Vanguard’s Australian Shares Index ETF surpassed $20 billion in assets at the end of May, growing 34 per cent over the year from $14.9 billion and becoming the largest exchange-traded fund (ETF) in Australia.
The size is almost double the second-largest ETF which is the $11 billion Vanguard MSCI Index International Shares ETF.
The success of Vanguard means it now represents 27.3 per cent of the Australian ETF industry with $74.6 billion in funds under management and 31 ETFs available.
Looking at flows year-to-date, Vanguard has seen flows of $6.2 billion which represents 32 per cent of all total ETF flows.
This sum is 181 per cent higher than its flows at this point in 2024 when they stood at $2.2 billion and put Vanguard in third place behind Betashares and iShares.

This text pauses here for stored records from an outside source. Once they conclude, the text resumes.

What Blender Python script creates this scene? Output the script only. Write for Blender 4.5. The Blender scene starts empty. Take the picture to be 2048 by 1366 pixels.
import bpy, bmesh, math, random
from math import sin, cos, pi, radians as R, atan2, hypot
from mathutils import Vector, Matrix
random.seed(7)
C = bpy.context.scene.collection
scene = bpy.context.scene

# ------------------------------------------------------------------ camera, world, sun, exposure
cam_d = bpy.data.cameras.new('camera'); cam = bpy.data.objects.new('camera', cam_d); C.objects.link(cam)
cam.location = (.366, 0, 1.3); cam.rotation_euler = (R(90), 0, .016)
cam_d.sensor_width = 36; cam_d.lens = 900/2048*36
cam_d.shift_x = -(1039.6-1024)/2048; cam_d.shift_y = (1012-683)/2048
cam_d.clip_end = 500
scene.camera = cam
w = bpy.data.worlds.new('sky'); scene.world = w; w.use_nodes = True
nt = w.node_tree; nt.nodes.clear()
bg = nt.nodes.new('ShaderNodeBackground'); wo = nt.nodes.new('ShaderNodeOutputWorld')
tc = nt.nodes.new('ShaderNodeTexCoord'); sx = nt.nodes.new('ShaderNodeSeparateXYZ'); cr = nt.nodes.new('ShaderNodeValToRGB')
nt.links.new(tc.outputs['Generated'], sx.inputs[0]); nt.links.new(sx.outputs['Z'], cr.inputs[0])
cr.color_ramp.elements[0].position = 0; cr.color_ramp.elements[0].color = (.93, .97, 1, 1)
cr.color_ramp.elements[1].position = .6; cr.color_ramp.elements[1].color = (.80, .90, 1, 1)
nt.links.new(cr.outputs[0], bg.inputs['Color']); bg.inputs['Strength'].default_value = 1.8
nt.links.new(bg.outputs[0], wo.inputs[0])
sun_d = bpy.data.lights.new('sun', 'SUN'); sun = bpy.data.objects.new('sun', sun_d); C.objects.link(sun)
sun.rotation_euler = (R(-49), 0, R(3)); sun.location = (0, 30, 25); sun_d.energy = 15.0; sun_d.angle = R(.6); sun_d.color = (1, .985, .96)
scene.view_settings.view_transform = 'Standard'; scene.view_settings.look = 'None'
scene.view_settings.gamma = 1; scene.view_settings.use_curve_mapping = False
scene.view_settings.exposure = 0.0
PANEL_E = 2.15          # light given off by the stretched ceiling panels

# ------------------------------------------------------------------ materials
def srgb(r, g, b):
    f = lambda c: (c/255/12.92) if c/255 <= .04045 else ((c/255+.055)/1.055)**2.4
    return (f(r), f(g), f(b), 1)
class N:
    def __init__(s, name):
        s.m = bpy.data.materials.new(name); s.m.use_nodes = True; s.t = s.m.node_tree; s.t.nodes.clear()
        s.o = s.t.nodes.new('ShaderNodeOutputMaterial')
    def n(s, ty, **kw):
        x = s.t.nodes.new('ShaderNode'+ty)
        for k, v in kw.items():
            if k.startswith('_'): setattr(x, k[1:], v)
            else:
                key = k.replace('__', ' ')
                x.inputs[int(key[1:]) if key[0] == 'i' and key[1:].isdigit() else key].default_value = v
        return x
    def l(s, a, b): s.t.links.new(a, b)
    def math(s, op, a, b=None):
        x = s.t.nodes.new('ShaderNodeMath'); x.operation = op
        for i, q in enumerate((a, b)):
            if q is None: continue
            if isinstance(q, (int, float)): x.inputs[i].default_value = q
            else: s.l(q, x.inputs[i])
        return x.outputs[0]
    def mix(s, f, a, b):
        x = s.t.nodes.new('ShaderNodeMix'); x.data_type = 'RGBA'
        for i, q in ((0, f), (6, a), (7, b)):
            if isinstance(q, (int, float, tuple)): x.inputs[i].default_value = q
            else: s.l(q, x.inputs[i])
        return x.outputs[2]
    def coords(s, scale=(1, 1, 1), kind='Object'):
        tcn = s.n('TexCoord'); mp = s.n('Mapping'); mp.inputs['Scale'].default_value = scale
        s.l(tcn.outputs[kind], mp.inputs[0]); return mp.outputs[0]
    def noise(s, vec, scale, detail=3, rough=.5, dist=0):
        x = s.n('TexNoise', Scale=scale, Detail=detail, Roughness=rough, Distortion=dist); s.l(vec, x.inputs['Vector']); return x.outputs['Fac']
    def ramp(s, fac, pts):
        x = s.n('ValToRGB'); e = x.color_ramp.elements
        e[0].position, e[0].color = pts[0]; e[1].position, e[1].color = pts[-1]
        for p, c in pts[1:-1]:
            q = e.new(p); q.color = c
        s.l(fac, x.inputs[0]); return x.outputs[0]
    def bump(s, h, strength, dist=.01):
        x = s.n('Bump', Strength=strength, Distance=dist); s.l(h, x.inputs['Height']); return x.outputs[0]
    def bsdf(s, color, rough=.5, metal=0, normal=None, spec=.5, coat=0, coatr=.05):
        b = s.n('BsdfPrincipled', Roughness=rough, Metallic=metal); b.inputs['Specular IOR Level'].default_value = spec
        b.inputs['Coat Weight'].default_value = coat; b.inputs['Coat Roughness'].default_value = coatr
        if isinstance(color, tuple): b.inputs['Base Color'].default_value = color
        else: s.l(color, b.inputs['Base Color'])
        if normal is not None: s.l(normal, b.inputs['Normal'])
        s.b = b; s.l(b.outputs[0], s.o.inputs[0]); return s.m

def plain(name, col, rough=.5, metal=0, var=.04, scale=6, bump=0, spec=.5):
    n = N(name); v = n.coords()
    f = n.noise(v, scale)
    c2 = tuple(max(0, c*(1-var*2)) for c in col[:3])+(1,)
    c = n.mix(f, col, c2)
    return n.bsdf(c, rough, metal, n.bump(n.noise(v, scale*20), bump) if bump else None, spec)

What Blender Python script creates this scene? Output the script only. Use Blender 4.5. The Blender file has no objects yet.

Betashares, which held the top position this time last year with 28 per cent of total flows, dropped into second position with YTD flows of $5.3 billion, up 120 per cent from flows of $2.4 billion in May 2024.
Last year’s second place provider, iShares, saw only a moderate rise in comparison to the two leaders with growth of $2.9 billion or 31 per cent.
Looking at total funds under management, Vanguard has a 27.3 per cent market share, Betashares has an 18.8 per cent share with $51.4 billion in funds under management, and iShares has $45.8 billion in funds under management, representing a 16.7 per cent market share.
This means the three-largest providers now account for almost two-thirds of the Australian ETF industry while fourth-largest firm VanEck has just 9.4 per cent market share.
Commenting on the growth of the Vanguard Australian Shares Index, managing director of Vanguard Australia, Daniel Shrimski, said: “The growth of VAS reflects the increasing confidence Australian investors have in index investing and the Vanguard approach.
“ETFs like VAS have democratised investing. They’ve made it possible for everyday Australians to build wealth in a simple, low-cost and effective way.
“The benefits of indexing – transparency, diversification, and low costs – are better understood now, but we’ve still got work to do.”